The idea of envisioning a political imaginary that moves beyond the colonial project of genocide and land dispossession is one of the themes presented in Glen Sean Coulthard's recent book, Red Skin, White Masks: Rejecting the Colonial Politics of Recognition. In a review of the book, Peter Ives explains how Coulthard draws upon the work of Frantz Fanon and Karl Marx to provide a critical assessment of settler colonialism in Canada, and by extension in the United States and other settler colonies. In addition to presenting a critique of Charles Taylor's notion of the “politics of recognition,” Coulthard shows that, despite their contentious history, much can be gained from an engagement of Marxism with Indigenous studies, to understand the ongoing practices of colonial rule and capitalist accumulation in the contemporary period. Coulthard's theoretical work, Ives argues, provides a foundation to examine Indigenous struggles in Canada, including the recent Idle No More movement. For the readers of Rethinking Marxism, Ives argues that Coulthard's critical analysis and extension of Marx's notion of “primitive accumulation” is especially insightful for understanding capitalism's continual dispossession of land and resources.
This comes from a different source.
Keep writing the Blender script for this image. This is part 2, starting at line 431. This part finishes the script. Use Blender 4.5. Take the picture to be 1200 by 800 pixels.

In contrast to Fanon's reservations regarding the revolutionary potential of precolonial culture, Coulthard argues that “critically revived Indigenous cultural practices” have the capacity to define the features of a decolonial political project that presents alternatives to ongoing genocide, land dispossession, and capitalist accumulation.

Finally, Rethinking Marxism is deeply saddened by the passing of Rosalyn Baxandall: one of the founding members of the radical feminist movement in the United States, an outstanding feminist historian, and an activist-academic whose lifelong commitment to social change was not confined to the classroom but extended to a much broader social space, including women's prisons. Ros, who has been a member of the advisory board of our journal, has left an indisputable mark on radical feminist scholarship and activism and will be remembered as a personal embodiment of that alternative social imaginary which runs through all the contributions in this issue. Amid the deep social convulsions defining our world, where the choice of those who try to flee war-ridden areas sometimes seems to rest between military execution or drowning, and where those who attend peace rallies are shredded to pieces by bombs, political lives such as the one lived by Ros, committed to something different, something more just, and something that brings peace, will be remembered and will continue to inspire.